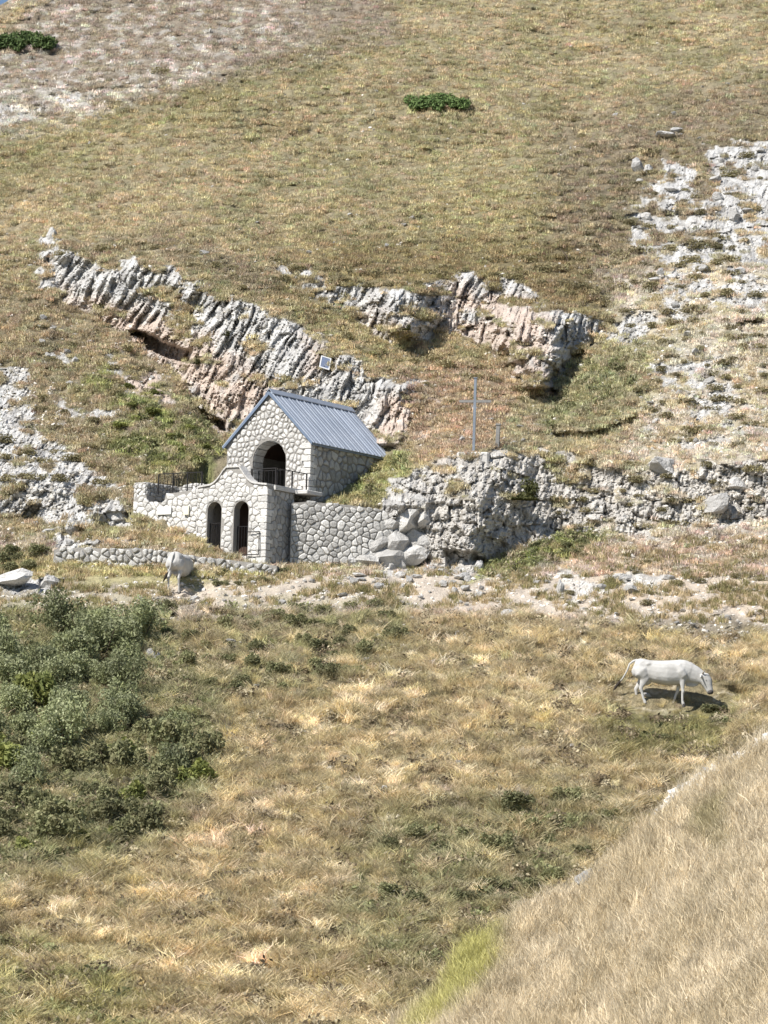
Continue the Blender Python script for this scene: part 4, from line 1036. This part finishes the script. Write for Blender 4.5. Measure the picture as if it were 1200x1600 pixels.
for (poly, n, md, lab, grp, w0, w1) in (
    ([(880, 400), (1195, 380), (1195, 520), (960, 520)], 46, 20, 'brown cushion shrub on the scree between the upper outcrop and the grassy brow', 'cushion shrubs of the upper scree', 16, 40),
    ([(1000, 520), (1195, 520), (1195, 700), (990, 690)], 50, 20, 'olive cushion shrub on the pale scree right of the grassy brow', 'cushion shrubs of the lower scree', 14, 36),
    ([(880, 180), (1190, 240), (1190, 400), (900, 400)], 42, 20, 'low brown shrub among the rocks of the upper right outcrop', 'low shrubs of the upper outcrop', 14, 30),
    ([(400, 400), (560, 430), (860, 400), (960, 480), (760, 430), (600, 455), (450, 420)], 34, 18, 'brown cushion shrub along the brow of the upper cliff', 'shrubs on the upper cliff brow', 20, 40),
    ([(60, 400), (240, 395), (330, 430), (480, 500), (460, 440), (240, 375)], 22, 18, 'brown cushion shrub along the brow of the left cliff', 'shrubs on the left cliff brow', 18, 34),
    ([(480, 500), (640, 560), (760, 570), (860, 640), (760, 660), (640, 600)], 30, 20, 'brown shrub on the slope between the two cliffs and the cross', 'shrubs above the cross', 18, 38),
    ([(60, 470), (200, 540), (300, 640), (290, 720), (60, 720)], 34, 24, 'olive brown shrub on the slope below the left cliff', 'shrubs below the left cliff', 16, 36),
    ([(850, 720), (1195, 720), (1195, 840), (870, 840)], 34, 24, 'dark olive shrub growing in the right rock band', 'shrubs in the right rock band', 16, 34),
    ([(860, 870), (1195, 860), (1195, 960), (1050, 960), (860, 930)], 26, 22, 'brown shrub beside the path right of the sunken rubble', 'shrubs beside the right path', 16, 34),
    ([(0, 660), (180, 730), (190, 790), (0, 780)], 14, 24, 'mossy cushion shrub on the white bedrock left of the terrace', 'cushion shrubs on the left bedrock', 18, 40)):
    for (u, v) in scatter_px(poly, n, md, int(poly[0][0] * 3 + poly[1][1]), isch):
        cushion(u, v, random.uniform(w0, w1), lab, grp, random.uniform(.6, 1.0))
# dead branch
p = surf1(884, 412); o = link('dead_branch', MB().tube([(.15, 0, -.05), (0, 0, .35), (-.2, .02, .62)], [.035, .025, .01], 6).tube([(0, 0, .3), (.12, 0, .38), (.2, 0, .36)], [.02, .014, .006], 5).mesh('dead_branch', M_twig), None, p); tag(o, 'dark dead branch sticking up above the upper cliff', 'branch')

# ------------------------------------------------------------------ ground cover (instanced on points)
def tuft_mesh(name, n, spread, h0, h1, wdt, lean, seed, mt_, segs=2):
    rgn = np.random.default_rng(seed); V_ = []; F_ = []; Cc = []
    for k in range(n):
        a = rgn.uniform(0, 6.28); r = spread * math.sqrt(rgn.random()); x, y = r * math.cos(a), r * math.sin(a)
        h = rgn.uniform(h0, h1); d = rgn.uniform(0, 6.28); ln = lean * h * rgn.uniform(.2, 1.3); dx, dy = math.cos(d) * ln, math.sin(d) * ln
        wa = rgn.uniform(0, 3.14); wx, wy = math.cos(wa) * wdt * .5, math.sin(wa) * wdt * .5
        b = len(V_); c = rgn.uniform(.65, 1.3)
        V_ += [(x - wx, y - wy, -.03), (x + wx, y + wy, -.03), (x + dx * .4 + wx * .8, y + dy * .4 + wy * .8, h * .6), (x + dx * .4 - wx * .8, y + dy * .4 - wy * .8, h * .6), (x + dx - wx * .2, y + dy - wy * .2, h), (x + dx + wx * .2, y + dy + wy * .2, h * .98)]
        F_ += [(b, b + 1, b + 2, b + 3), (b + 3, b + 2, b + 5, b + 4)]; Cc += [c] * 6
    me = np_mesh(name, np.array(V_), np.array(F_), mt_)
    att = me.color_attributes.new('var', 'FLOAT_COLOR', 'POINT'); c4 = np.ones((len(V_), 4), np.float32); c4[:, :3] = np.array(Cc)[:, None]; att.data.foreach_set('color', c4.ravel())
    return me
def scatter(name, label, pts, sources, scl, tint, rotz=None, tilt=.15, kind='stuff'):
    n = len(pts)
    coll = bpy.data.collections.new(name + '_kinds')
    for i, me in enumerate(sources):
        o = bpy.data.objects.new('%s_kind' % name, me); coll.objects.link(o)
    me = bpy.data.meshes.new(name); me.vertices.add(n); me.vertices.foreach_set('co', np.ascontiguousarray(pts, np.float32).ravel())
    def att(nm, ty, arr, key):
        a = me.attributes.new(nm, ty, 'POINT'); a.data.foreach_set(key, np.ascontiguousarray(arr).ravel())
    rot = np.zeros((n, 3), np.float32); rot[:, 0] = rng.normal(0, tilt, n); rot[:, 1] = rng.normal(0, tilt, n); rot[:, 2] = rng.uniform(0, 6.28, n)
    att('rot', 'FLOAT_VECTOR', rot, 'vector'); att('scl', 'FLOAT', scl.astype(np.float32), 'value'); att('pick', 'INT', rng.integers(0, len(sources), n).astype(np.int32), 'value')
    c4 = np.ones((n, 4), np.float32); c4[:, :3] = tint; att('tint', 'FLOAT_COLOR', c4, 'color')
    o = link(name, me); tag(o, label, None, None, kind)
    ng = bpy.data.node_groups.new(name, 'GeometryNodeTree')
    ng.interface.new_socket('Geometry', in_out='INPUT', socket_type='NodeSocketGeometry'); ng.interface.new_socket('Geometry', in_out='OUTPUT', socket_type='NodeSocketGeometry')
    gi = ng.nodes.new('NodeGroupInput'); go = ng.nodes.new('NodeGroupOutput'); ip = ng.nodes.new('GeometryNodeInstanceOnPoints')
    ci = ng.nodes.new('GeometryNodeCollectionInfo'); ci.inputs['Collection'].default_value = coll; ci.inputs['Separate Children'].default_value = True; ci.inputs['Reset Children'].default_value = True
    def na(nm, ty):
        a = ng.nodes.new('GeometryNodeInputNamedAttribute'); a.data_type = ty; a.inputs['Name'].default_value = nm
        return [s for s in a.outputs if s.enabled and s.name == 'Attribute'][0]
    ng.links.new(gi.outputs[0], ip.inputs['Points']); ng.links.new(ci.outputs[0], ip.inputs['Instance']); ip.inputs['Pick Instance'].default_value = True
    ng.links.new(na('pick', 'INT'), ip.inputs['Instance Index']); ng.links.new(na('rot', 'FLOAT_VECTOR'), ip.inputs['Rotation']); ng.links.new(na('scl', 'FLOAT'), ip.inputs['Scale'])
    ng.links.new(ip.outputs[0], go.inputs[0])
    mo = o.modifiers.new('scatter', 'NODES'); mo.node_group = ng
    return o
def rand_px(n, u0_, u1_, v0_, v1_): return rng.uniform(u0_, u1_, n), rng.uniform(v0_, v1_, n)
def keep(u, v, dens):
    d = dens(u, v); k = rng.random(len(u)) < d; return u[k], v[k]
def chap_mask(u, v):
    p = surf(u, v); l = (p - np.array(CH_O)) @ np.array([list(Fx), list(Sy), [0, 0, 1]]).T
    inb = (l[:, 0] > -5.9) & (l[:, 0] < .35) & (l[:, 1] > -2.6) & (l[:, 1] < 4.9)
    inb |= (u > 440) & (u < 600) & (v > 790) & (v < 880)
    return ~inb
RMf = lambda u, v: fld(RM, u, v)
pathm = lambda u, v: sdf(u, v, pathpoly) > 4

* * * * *

All of the material above needs to be restated exactly, with no pictures.

Continue the Blender Python script for this scene: part 4, from line 1036. This part finishes the script. Write for Blender 4.5. Measure the picture as if it were 1200x1600 pixels.
for (poly, n, md, lab, grp, w0, w1) in (
    ([(880, 400), (1195, 380), (1195, 520), (960, 520)], 46, 20, 'brown cushion shrub on the scree between the upper outcrop and the grassy brow', 'cushion shrubs of the upper scree', 16, 40),
    ([(1000, 520), (1195, 520), (1195, 700), (990, 690)], 50, 20, 'olive cushion shrub on the pale scree right of the grassy brow', 'cushion shrubs of the lower scree', 14, 36),
    ([(880, 180), (1190, 240), (1190, 400), (900, 400)], 42, 20, 'low brown shrub among the rocks of the upper right outcrop', 'low shrubs of the upper outcrop', 14, 30),
    ([(400, 400), (560, 430), (860, 400), (960, 480), (760, 430), (600, 455), (450, 420)], 34, 18, 'brown cushion shrub along the brow of the upper cliff', 'shrubs on the upper cliff brow', 20, 40),
    ([(60, 400), (240, 395), (330, 430), (480, 500), (460, 440), (240, 375)], 22, 18, 'brown cushion shrub along the brow of the left cliff', 'shrubs on the left cliff brow', 18, 34),
    ([(480, 500), (640, 560), (760, 570), (860, 640), (760, 660), (640, 600)], 30, 20, 'brown shrub on the slope between the two cliffs and the cross', 'shrubs above the cross', 18, 38),
    ([(60, 470), (200, 540), (300, 640), (290, 720), (60, 720)], 34, 24, 'olive brown shrub on the slope below the left cliff', 'shrubs below the left cliff', 16, 36),
    ([(850, 720), (1195, 720), (1195, 840), (870, 840)], 34, 24, 'dark olive shrub growing in the right rock band', 'shrubs in the right rock band', 16, 34),
    ([(860, 870), (1195, 860), (1195, 960), (1050, 960), (860, 930)], 26, 22, 'brown shrub beside the path right of the sunken rubble', 'shrubs beside the right path', 16, 34),
    ([(0, 660), (180, 730), (190, 790), (0, 780)], 14, 24, 'mossy cushion shrub on the white bedrock left of the terrace', 'cushion shrubs on the left bedrock', 18, 40)):
    for (u, v) in scatter_px(poly, n, md, int(poly[0][0] * 3 + poly[1][1]), isch):
        cushion(u, v, random.uniform(w0, w1), lab, grp, random.uniform(.6, 1.0))
# dead branch
p = surf1(884, 412); o = link('dead_branch', MB().tube([(.15, 0, -.05), (0, 0, .35), (-.2, .02, .62)], [.035, .025, .01], 6).tube([(0, 0, .3), (.12, 0, .38), (.2, 0, .36)], [.02, .014, .006], 5).mesh('dead_branch', M_twig), None, p); tag(o, 'dark dead branch sticking up above the upper cliff', 'branch')

# ------------------------------------------------------------------ ground cover (instanced on points)
def tuft_mesh(name, n, spread, h0, h1, wdt, lean, seed, mt_, segs=2):
    rgn = np.random.default_rng(seed); V_ = []; F_ = []; Cc = []
    for k in range(n):
        a = rgn.uniform(0, 6.28); r = spread * math.sqrt(rgn.random()); x, y = r * math.cos(a), r * math.sin(a)
        h = rgn.uniform(h0, h1); d = rgn.uniform(0, 6.28); ln = lean * h * rgn.uniform(.2, 1.3); dx, dy = math.cos(d) * ln, math.sin(d) * ln
        wa = rgn.uniform(0, 3.14); wx, wy = math.cos(wa) * wdt * .5, math.sin(wa) * wdt * .5
        b = len(V_); c = rgn.uniform(.65, 1.3)
        V_ += [(x - wx, y - wy, -.03), (x + wx, y + wy, -.03), (x + dx * .4 + wx * .8, y + dy * .4 + wy * .8, h * .6), (x + dx * .4 - wx * .8, y + dy * .4 - wy * .8, h * .6), (x + dx - wx * .2, y + dy - wy * .2, h), (x + dx + wx * .2, y + dy + wy * .2, h * .98)]
        F_ += [(b, b + 1, b + 2, b + 3), (b + 3, b + 2, b + 5, b + 4)]; Cc += [c] * 6
    me = np_mesh(name, np.array(V_), np.array(F_), mt_)
    att = me.color_attributes.new('var', 'FLOAT_COLOR', 'POINT'); c4 = np.ones((len(V_), 4), np.float32); c4[:, :3] = np.array(Cc)[:, None]; att.data.foreach_set('color', c4.ravel())
    return me
def scatter(name, label, pts, sources, scl, tint, rotz=None, tilt=.15, kind='stuff'):
    n = len(pts)
    coll = bpy.data.collections.new(name + '_kinds')
    for i, me in enumerate(sources):
        o = bpy.data.objects.new('%s_kind' % name, me); coll.objects.link(o)
    me = bpy.data.meshes.new(name); me.vertices.add(n); me.vertices.foreach_set('co', np.ascontiguousarray(pts, np.float32).ravel())
    def att(nm, ty, arr, key):
        a = me.attributes.new(nm, ty, 'POINT'); a.data.foreach_set(key, np.ascontiguousarray(arr).ravel())
    rot = np.zeros((n, 3), np.float32); rot[:, 0] = rng.normal(0, tilt, n); rot[:, 1] = rng.normal(0, tilt, n); rot[:, 2] = rng.uniform(0, 6.28, n)
    att('rot', 'FLOAT_VECTOR', rot, 'vector'); att('scl', 'FLOAT', scl.astype(np.float32), 'value'); att('pick', 'INT', rng.integers(0, len(sources), n).astype(np.int32), 'value')
    c4 = np.ones((n, 4), np.float32); c4[:, :3] = tint; att('tint', 'FLOAT_COLOR', c4, 'color')
    o = link(name, me); tag(o, label, None, None, kind)
    ng = bpy.data.node_groups.new(name, 'GeometryNodeTree')
    ng.interface.new_socket('Geometry', in_out='INPUT', socket_type='NodeSocketGeometry'); ng.interface.new_socket('Geometry', in_out='OUTPUT', socket_type='NodeSocketGeometry')
    gi = ng.nodes.new('NodeGroupInput'); go = ng.nodes.new('NodeGroupOutput'); ip = ng.nodes.new('GeometryNodeInstanceOnPoints')
    ci = ng.nodes.new('GeometryNodeCollectionInfo'); ci.inputs['Collection'].default_value = coll; ci.inputs['Separate Children'].default_value = True; ci.inputs['Reset Children'].default_value = True
    def na(nm, ty):
        a = ng.nodes.new('GeometryNodeInputNamedAttribute'); a.data_type = ty; a.inputs['Name'].default_value = nm
        return [s for s in a.outputs if s.enabled and s.name == 'Attribute'][0]
    ng.links.new(gi.outputs[0], ip.inputs['Points']); ng.links.new(ci.outputs[0], ip.inputs['Instance']); ip.inputs['Pick Instance'].default_value = True
    ng.links.new(na('pick', 'INT'), ip.inputs['Instance Index']); ng.links.new(na('rot', 'FLOAT_VECTOR'), ip.inputs['Rotation']); ng.links.new(na('scl', 'FLOAT'), ip.inputs['Scale'])
    ng.links.new(ip.outputs[0], go.inputs[0])
    mo = o.modifiers.new('scatter', 'NODES'); mo.node_group = ng
    return o
def rand_px(n, u0_, u1_, v0_, v1_): return rng.uniform(u0_, u1_, n), rng.uniform(v0_, v1_, n)
def keep(u, v, dens):
    d = dens(u, v); k = rng.random(len(u)) < d; return u[k], v[k]
def chap_mask(u, v):
    p = surf(u, v); l = (p - np.array(CH_O)) @ np.array([list(Fx), list(Sy), [0, 0, 1]]).T
    inb = (l[:, 0] > -5.9) & (l[:, 0] < .35) & (l[:, 1] > -2.6) & (l[:, 1] < 4.9)
    inb |= (u > 440) & (u < 600) & (v > 790) & (v < 880)
    return ~inb
RMf = lambda u, v: fld(RM, u, v)
pathm = lambda u, v: sdf(u, v, pathpoly) > 4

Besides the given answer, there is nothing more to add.